▼▼▼

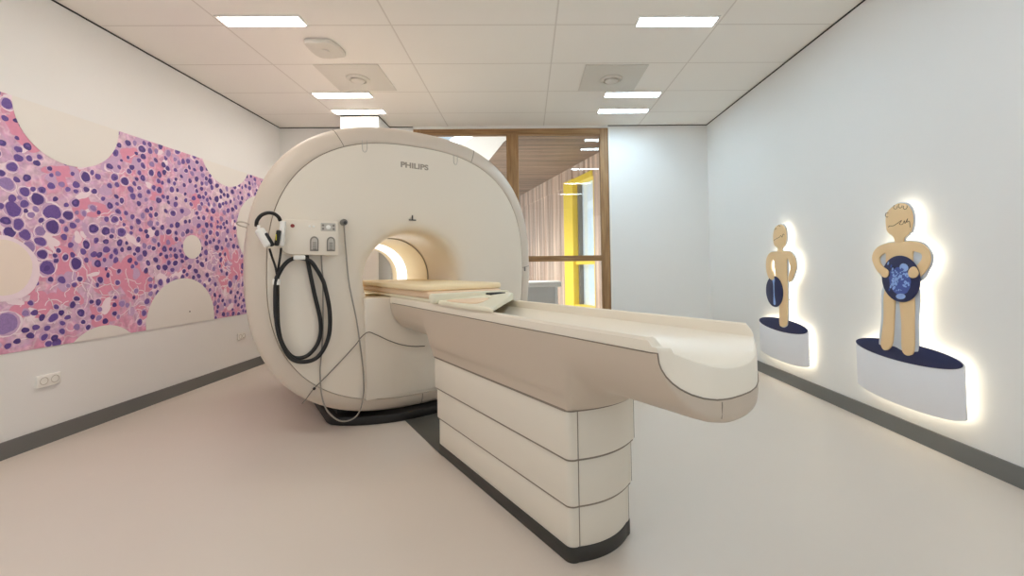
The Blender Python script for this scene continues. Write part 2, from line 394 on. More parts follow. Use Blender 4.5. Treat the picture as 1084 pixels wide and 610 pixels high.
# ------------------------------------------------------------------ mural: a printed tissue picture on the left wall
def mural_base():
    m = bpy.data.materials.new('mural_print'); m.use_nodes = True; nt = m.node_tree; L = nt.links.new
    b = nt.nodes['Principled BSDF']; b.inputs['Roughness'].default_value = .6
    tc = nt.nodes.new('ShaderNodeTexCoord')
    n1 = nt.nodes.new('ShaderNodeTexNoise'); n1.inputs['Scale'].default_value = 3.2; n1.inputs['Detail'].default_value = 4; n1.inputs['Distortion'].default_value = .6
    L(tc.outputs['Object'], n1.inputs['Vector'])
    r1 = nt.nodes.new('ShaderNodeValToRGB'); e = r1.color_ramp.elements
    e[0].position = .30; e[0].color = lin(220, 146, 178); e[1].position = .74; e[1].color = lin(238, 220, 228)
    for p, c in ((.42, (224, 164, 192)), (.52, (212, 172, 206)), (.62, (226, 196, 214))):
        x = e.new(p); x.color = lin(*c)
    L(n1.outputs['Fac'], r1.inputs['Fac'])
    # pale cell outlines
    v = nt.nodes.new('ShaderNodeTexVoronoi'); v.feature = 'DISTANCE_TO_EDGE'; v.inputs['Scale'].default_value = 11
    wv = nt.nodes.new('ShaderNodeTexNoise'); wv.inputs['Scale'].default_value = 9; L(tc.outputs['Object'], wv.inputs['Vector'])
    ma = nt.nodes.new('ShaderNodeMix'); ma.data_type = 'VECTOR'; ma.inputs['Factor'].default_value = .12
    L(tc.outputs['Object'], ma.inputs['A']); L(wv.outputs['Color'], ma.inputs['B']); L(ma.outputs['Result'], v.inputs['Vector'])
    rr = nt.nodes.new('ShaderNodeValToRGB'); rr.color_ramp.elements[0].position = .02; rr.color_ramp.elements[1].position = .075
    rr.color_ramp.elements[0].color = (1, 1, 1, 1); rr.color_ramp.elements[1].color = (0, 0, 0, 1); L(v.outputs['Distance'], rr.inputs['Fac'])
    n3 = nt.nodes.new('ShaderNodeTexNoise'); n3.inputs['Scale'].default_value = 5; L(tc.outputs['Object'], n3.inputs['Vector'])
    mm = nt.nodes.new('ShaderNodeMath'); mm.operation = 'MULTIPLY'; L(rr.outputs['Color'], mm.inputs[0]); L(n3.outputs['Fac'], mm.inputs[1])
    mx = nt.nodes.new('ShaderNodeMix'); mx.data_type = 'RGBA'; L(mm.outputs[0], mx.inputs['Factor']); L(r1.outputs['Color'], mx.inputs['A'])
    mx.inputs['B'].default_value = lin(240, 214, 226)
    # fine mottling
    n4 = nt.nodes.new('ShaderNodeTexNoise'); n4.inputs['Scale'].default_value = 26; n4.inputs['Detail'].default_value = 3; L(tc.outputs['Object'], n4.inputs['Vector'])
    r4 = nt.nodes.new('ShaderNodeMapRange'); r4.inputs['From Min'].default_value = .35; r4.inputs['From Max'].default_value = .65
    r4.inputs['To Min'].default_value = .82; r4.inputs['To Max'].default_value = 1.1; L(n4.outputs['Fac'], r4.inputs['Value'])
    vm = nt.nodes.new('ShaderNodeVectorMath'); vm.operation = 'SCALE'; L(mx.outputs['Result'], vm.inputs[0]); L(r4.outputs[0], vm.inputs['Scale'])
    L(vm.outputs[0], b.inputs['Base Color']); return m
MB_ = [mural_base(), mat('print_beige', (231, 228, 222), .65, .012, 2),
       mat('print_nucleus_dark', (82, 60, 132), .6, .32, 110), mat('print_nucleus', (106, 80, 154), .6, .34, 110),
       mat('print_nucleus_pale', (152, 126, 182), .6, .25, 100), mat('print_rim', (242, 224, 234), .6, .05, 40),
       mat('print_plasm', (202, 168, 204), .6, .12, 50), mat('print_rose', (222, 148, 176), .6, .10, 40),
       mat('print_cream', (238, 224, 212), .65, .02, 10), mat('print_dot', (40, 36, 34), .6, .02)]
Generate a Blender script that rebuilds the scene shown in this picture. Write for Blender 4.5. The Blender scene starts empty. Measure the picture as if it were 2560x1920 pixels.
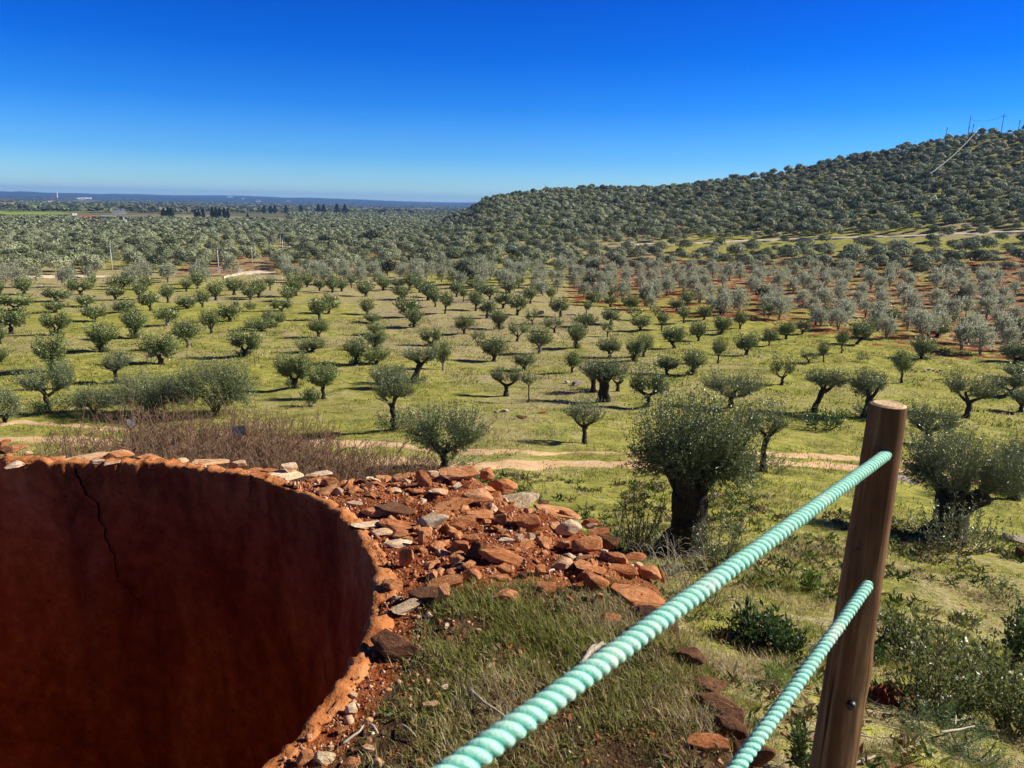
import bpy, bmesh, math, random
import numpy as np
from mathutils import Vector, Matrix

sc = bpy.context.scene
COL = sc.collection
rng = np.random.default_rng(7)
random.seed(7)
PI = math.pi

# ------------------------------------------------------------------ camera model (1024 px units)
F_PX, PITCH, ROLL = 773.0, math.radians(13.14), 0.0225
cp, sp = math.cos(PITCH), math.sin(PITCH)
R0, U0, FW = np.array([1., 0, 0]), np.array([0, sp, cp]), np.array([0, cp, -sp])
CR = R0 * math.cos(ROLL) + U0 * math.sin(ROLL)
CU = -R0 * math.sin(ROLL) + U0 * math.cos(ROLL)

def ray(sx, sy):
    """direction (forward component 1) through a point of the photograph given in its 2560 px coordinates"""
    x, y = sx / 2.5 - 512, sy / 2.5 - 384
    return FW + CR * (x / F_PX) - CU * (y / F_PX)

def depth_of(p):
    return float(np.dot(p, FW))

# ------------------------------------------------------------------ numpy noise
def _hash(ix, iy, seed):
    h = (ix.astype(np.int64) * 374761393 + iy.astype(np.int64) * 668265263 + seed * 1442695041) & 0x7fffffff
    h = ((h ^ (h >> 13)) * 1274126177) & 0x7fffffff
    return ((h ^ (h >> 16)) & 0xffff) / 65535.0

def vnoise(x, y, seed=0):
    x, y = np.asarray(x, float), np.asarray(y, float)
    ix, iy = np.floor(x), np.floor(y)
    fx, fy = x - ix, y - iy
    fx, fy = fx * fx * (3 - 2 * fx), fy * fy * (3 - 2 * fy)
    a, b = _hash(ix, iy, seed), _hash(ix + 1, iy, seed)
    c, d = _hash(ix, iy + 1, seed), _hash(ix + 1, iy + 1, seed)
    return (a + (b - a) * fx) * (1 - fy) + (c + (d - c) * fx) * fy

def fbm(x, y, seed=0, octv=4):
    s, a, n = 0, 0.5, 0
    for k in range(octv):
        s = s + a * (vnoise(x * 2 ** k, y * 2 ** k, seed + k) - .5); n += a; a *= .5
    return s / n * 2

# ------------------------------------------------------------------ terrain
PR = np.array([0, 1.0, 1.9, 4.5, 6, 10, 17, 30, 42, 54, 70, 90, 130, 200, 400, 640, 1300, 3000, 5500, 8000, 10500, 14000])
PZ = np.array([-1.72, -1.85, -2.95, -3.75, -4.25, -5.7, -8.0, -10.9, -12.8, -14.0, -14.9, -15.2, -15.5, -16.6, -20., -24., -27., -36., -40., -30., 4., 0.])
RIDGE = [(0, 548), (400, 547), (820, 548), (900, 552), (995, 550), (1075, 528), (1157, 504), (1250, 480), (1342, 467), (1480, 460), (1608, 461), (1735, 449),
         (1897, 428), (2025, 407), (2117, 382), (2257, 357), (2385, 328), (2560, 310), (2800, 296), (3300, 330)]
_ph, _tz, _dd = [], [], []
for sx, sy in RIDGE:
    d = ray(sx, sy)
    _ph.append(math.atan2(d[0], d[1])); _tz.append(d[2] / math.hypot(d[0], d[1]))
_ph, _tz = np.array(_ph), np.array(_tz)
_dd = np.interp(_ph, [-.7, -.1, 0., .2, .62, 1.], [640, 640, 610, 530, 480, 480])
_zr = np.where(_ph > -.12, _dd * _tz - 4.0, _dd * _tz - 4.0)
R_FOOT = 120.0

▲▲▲

* **Exercise aim**
Show all lines from the data above in which the word "scene" appears.

* **Exercise response**
The Blender Python script for this scene continues. Write part 2, from line 394 on. More parts follow. Use Blender 4.5. Treat the picture as 1084 pixels wide and 610 pixels high.
Generate a Blender script that rebuilds the scene shown in this picture. Write for Blender 4.5. The Blender scene starts empty. Measure the picture as if it were 2560x1920 pixels.
sc = bpy.context.scene